Jack Smith to testify publicly on Trump investigations next week
Former special counsel Jack Smith will appear before the House Judiciary Committee on Jan. 22 to discuss two high-profile probes into Donald Trump. The hearing heightens partisan oversight battles.

House Judiciary Committee Chairman Rep. Jim Jordan announced on Jan. 14 that former Justice Department special counsel Jack Smith will testify in public on Jan. 22 at 10 a.m. ET about the two criminal investigations he led into President Donald Trump. The appearance follows an eight-hour closed-door deposition on Dec. 17, 2025, whose transcript and video the committee subsequently released.
Smith’s testimony was initially taken behind closed doors after Republicans on the committee declined repeated requests from the special counsel to speak in public. Committee Democrats, led by Rep. Jamie Raskin, criticized that decision and welcomed Jordan’s reversal. Lanny Breuer, an attorney representing Smith, said Smith “has been clear for months he is ready and willing to answer questions in a public hearing” and welcomed the opportunity to testify openly.
The two investigations at the center of the hearing examined Trump’s alleged efforts to overturn the 2020 election and his handling of classified documents at his Mar-a-Lago estate in Palm Beach, Florida. Those probes resulted in two separate indictments that together contained 44 criminal charges, but the prosecutions were dismissed or abandoned in 2024 after Trump’s November 2024 election victory. Smith and other Justice Department officials have pointed to internal legal opinions that they say barred indicting a sitting president as the reason prosecutions were not pursued while Trump remained in office.
In closed-door testimony, Smith told lawmakers that his election-interference investigation “developed proof beyond a reasonable doubt that President Trump engaged in a criminal scheme to overturn the results of the 2020 presidential election,” a point that is expected to figure prominently in public questioning. Democrats view the hearing as an overdue public airing of both investigative findings and prosecutorial rationale; Republicans have long framed Smith’s work as politically motivated and President Trump has repeatedly called for Smith to be prosecuted since returning to office.

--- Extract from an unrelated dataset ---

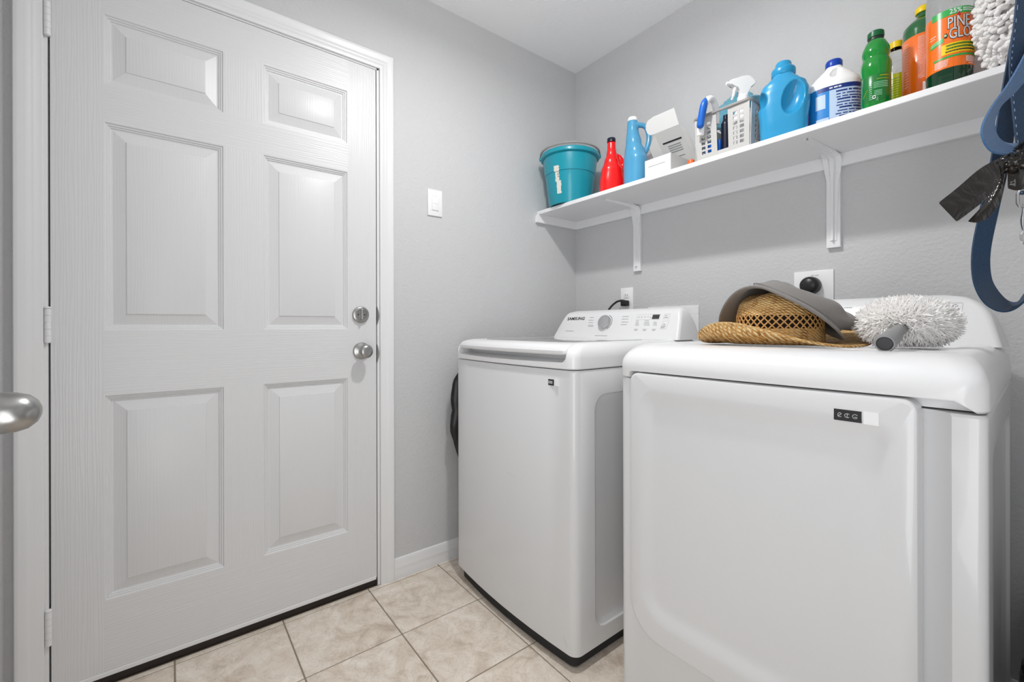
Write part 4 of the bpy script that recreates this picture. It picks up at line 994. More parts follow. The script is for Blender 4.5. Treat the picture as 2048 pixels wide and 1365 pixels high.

Legal limits on what Smith can disclose are likely to constrain the session. During the December deposition Smith said the Justice Department restricted parts of his testimony, citing legal constraints and court orders that kept some evidence under seal. Committee Republicans released the deposition materials, but those transcripts already suggested lines of inquiry that both parties will press publicly next week.
The staged confrontation will test the capacity of congressional oversight to illuminate or obscure federal prosecutorial decision making in a hyperpartisan environment. For Republicans, public questioning offers a platform to challenge prosecutorial choices and press the narrative of bias; for Democrats it provides space to detail the evidence that led to the indictments and to defend the independence of investigators.
The Jan. 22 hearing will likely draw intense media attention and serve as a flashpoint in broader debates about the Justice Department, presidential accountability, and the role of Congress in supervising criminal prosecutions. With the transcript of the December session already available and legal constraints shaping what can be revealed, the public hearing will measure how much new detail can be introduced into a fraught national conversation about law and politics.